Initiative, to me, is a very close attribute to creativity. See, i do realise, after going through a few rounds of experiments with myself in this so called circus of life, that i do have some awesome thoughts and ideas at the back of my head. Sometimes. People may not know it but i am a big dreamer. I do dream about things, here and there, this and that...and when i do, i dream high and hard. Just the way dreams should be. However, Behaviour and Attitudes have not been blessing me with their kindness. I am lazy, i am a slacker, i am very easy-going. I do aspire all these big stuffs, it's just that at the same time i still have the thought of 'mehh, i can still live without it' or 'i really don't mind'. Saves me from a lot of headaches. Likewise, 'saved' me from a lot of opportunities.

So after a series of 'why couldn't i be/think like that' i began to feel hopeless and pathetic. Like i'm not doing something meaningful with my life. I know... to live life happily, we should focus on what we have instead.
mann.. sometimes i hate myself when putting out thoughts like this because i always find it hard to finish any thoughts at all because in the middle of it, some countering thought would come along and destroy the whole point of the statement i was intially trying to make which then makes it meaningless to say anything at all in the first place. but for this purpose i shall ignore this annoying counter argument and lay down my point completely. D:<

When i see these clubs and organisations that i can be a part of but i'm not, i feel really sad. Not to say i have a natural leadership trait or anything but i have always been like that, always, since school. The sense of being a part of something. Slowly, not at all times, though consistent. Librarian in standard 4, almost made head librarian in standard 5 had i not been appointed prefect. Head Prefect in standard 6, after only being prefect for a year beating my best friend who has always been thought to be the head because she's been in the job for 3 years, not to mention a teachers' favourite. Penolong Ketua Tingkatan which is as good as ketua tingkatan because we girls almost all the time do all the work, form 1 and form 2, form 3 i declined the post. Form 4 voted PKT again, but i was appointed prefect so had to let go of the job. Form 5 i was President of english society and we managed to tackle the cancellation of the so much anticipated english week by substituting with our very own, English Carnival.
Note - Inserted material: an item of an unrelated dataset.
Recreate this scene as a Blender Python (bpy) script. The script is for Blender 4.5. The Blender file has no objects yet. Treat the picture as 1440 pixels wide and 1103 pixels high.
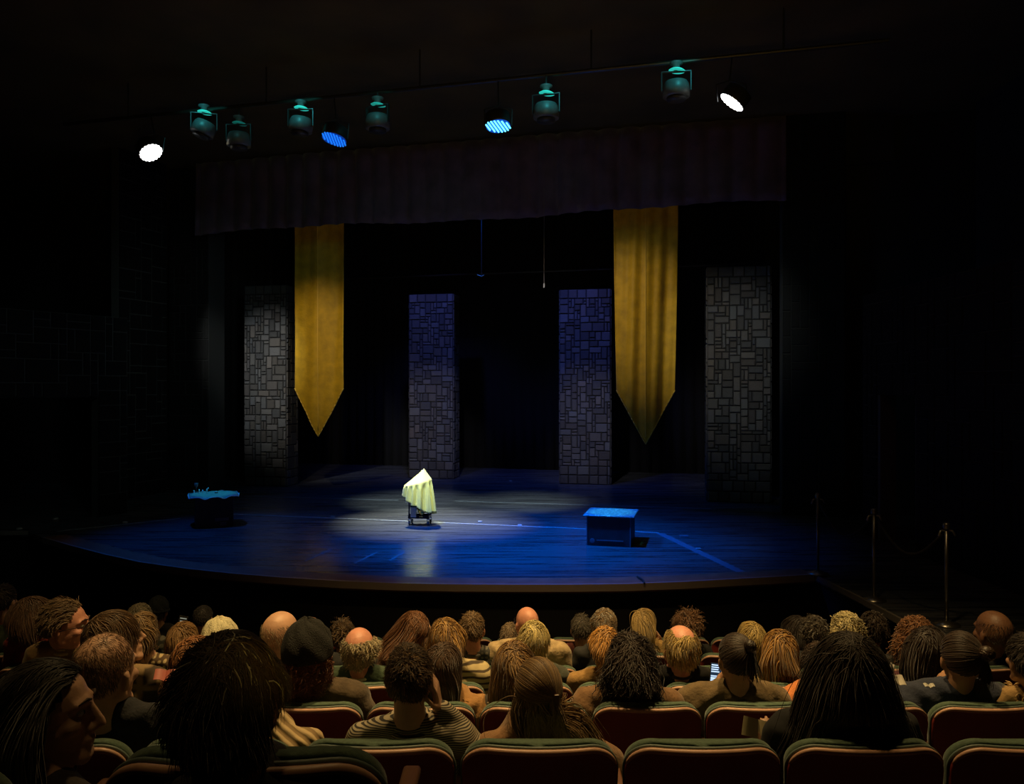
import bpy, bmesh, math, random
import numpy as np
from mathutils import Vector, Matrix, Euler
random.seed(7); RS = np.random.RandomState(11)
C = bpy.context.scene.collection
D = bpy.data
F = 1100.0; HY = 545.0
TH = math.radians(14.4)
UX, UY = (math.cos(TH), -math.sin(TH)), (math.sin(TH), math.cos(TH))
ORG = (-0.95, 16.35)
ZS = -2.4                                   # stage level (eye = 0)
def at(px, py, d):                          # photograph point at depth d -> place in the hall
    return Vector(((px-720)/F*d, d, (HY-py)/F*d))
def onstage(px, py):
    d = 2640/(py-HY); return Vector(((px-720)/F*d, d, ZS))
def uv(u, v, z=ZS):                         # stage frame: u along proscenium, v upstage
    return Vector((ORG[0]+u*UX[0]+v*UY[0], ORG[1]+u*UX[1]+v*UY[1], z))

# ------------------------------------------------------------------ materials
MATS = {}
def nt(m):
    m.use_nodes = True; t = m.node_tree; b = t.nodes['Principled BSDF']; return t, b
def mat(name, col, rough=.6, metal=0, noise=0, scale=20, bump=0, bscale=40, spec=.5, sheen=0, coat=0):
    if name in MATS: return MATS[name]
    m = D.materials.new(name); t, b = nt(m); MATS[name] = m
    b.inputs['Base Color'].default_value = (*col, 1); b.inputs['Roughness'].default_value = rough
    b.inputs['Metallic'].default_value = metal; b.inputs['Specular IOR Level'].default_value = spec
    b.inputs['Sheen Weight'].default_value = sheen; b.inputs['Coat Weight'].default_value = coat
    if noise or bump:
        tc = t.nodes.new('ShaderNodeTexCoord')
    if noise:
        n = t.nodes.new('ShaderNodeTexNoise'); n.inputs['Scale'].default_value = scale; n.inputs['Detail'].default_value = 5
        t.links.new(tc.outputs['Object'], n.inputs['Vector'])
        r = t.nodes.new('ShaderNodeMapRange'); r.inputs['From Min'].default_value = .3; r.inputs['From Max'].default_value = .7
        r.inputs['To Min'].default_value = 1-noise; r.inputs['To Max'].default_value = 1+noise
        t.links.new(n.outputs['Fac'], r.inputs['Value'])
        x = t.nodes.new('ShaderNodeVectorMath'); x.operation = 'SCALE'; x.inputs[0].default_value = col
        t.links.new(r.outputs['Result'], x.inputs['Scale']); t.links.new(x.outputs['Vector'], b.inputs['Base Color'])
    if bump:
        n2 = t.nodes.new('ShaderNodeTexNoise'); n2.inputs['Scale'].default_value = bscale; n2.inputs['Detail'].default_value = 4
        t.links.new(tc.outputs['Object'], n2.inputs['Vector'])
        bp = t.nodes.new('ShaderNodeBump'); bp.inputs['Strength'].default_value = bump; bp.inputs['Distance'].default_value = .02
        t.links.new(n2.outputs['Fac'], bp.inputs['Height']); t.links.new(bp.outputs['Normal'], b.inputs['Normal'])
    return m
def emit(name, col, s):
    if name in MATS: return MATS[name]
    m = D.materials.new(name); t, b = nt(m); MATS[name] = m
    b.inputs['Base Color'].default_value = (*col, 1); b.inputs['Emission Color'].default_value = (*col, 1)
    b.inputs['Emission Strength'].default_value = s; return m
def attr_mat(name, rough=.5, spec=.5, sheen=0, bump=0, bscale=60, wave=False):
    if name in MATS: return MATS[name]
    m = D.materials.new(name); t, b = nt(m); MATS[name] = m
    a = t.nodes.new('ShaderNodeAttribute'); a.attribute_name = 'Col'
    t.links.new(a.outputs['Color'], b.inputs['Base Color'])
    b.inputs['Roughness'].default_value = rough; b.inputs['Specular IOR Level'].default_value = spec
    b.inputs['Sheen Weight'].default_value = sheen
    if bump:
        tc = t.nodes.new('ShaderNodeTexCoord')
        n2 = t.nodes.new('ShaderNodeTexNoise'); n2.inputs['Scale'].default_value = bscale; n2.inputs['Detail'].default_value = 5
        t.links.new(tc.outputs['Object'], n2.inputs['Vector'])
        bp = t.nodes.new('ShaderNodeBump'); bp.inputs['Strength'].default_value = bump; bp.inputs['Distance'].default_value = .02
        t.links.new(n2.outputs['Fac'], bp.inputs['Height']); t.links.new(bp.outputs['Normal'], b.inputs['Normal'])
    return m
def pattern(name, kind, c1, c2, scale, rough=.85, thr=.5):
    """woven patterns: stripe (horizontal), check, plaid, rib"""
    if name in MATS: return MATS[name]
    m = D.materials.new(name); t, b = nt(m); MATS[name] = m
    tc = t.nodes.new('ShaderNodeTexCoord')
    nz = t.nodes.new('ShaderNodeTexNoise'); nz.inputs['Scale'].default_value = 7
    t.links.new(tc.outputs['Object'], nz.inputs['Vector'])
    mv = t.nodes.new('ShaderNodeVectorMath'); mv.operation = 'MULTIPLY_ADD'
    mv.inputs[1].default_value = (.03,)*3
    t.links.new(nz.outputs['Color'], mv.inputs[0]); t.links.new(tc.outputs['Object'], mv.inputs[2])
    def wave(axis, sc):
        w = t.nodes.new('ShaderNodeTexWave'); w.wave_type = 'BANDS'; w.bands_direction = axis
        w.inputs['Scale'].default_value = sc; t.links.new(mv.outputs[0], w.inputs['Vector']); return w.outputs['Fac']
    if kind == 'stripe': f = wave('Z', scale)
    elif kind == 'rib': f = wave('DIAGONAL', scale)
    else:
        mm = t.nodes.new('ShaderNodeMath'); mm.operation = 'MULTIPLY' if kind == 'check' else 'MAXIMUM'
        t.links.new(wave('X', scale), mm.inputs[0]); t.links.new(wave('Z', scale), mm.inputs[1]); f = mm.outputs[0]
    rp = t.nodes.new('ShaderNodeValToRGB'); e = rp.color_ramp.elements
    e[0].position = thr-.12; e[1].position = thr+.12; e[0].color = (*c1, 1); e[1].color = (*c2, 1)
    t.links.new(f, rp.inputs['Fac']); t.links.new(rp.outputs['Color'], b.inputs['Base Color'])
    b.inputs['Roughness'].default_value = rough
    if kind == 'rib':
        bp = t.nodes.new('ShaderNodeBump'); bp.inputs['Strength'].default_value = .8; bp.inputs['Distance'].default_value = .01
        t.links.new(f, bp.inputs['Height']); t.links.new(bp.outputs['Normal'], b.inputs['Normal'])
    return m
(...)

And that year, i am proud to say, English society had at least made its name after being invisible for so long eventhough we don't win the best society or anything like that. I was also commandant for PBSM marching team, and the vice president.

Then, what happened? here's what. KMB. Kolej MARA Banting and all it's evil associations. I was elected as Wakil Pelajar although people may not really vote because of my manifesto or me personally, i don't care. I was really uncanny and unfamiliar of the MPP system because i came from as good as a daily school. But all these people, majority of which from SBP, MRSM were like, 'brought up' in it. I mean i really want to try out my luck and run for the election, but honestly, i didn't know what i was doing. I was so confused. I only actually filled the form at the thought that i might regret it if i don't try out for this. And i hold on to that, still. I admit, i lack strong will. I don't actually have a reason to do it. I only have a reason to not do it. Which, as you might expect, directly and with haste brought me to my first predicament; manifesto. Well..yeah, i just told you, i don't have one. Wrong move. So i made up something, but not sounding like i'm promising anything which you might expect to be...unconvincing, weak. In conclusion, my manifesto speech was crap.

But somehow i got elected anyway. I ranked number 9. To be frank, i think it's because i looked decent enough, in my picture, cause that's how people vote anyway, based on looks, me included. Physical looks matter man, like it or not. That's how the world rolls. Then i got the role Secretary. To tell you the truth, i really like the position of secretary. I can boss people around, lead people to productive and realistic discussions, and not worry much about work. And I did come out with a brilliant idea from a secretary's point of view, to improve MPP's document keeping. I wasn't so successful at following the plan through, however, with all the assignments and studies that i'm even barely keeping up with. Ugh, i tried so hard to change my life, my everything, how to approach every single problem just to make things work. But IB is just soooooooo volatile. It's like a typhoon, always changing. I was struggling, just to adapt! When can i have the space to work on my studies, assignments, and above all at the same time, keeping my sanity, all my faculties intact?

Also, i was so really frustrated with my team members. Worse than me, some ran the election not out of their own will. Where's the sense in that? The beginning was so very immature it drove me to madness. Seriously! and a whole lot of other thing that, you know, if not everyone is up to it or enthusiastic about the job, then really, it's not gonna get that far. Plus, this is where i learn, the less people you work with, the better. Don't get me wrong, two heads are definitely better than one, but not to the point that there's not really a significant job to the position, just to have that position. Okay i am getting emotional, but you get my point. After KMB i promised myself if i'm gonna take up any other position, i'm gonna be sure about what i'm doing.

But really though, opportunities never wait. So i am having a lot of internal conflicts. To be or not to be... From experience i learnt what i ought to do, but i can't help to feel what i feel when things like this happen. When i have the opportunity to be in control, to be ahead of things, to represent and voice out instead of keeping things in because if it's not to the right people you voice out to, better not say anything at all. To take matters into my own hands. To be around the people who are 'aware', who talks about improvements, who are dedicated on making a better this and that.

To do that, it means i have to present myself, to show to people what i have and mark my words...certain people, people who actually work to make the world a better place, don't just wanna see a good personality. They want great, new and fresh ideas and that, my friend, is the whole purpose of this depressing post. I rarely have one.

When things like this happen i'd always end up comforting myself(as usual). To accept myself for who i am. Be true to my convictions, my beliefs and to not be affected of what i see of other people. Well i guess, Allah knows best. I'll just return to Him for guidance. Everything has been set, my course of life, my qadar. I'll just pray for the best. To live my best with what i have.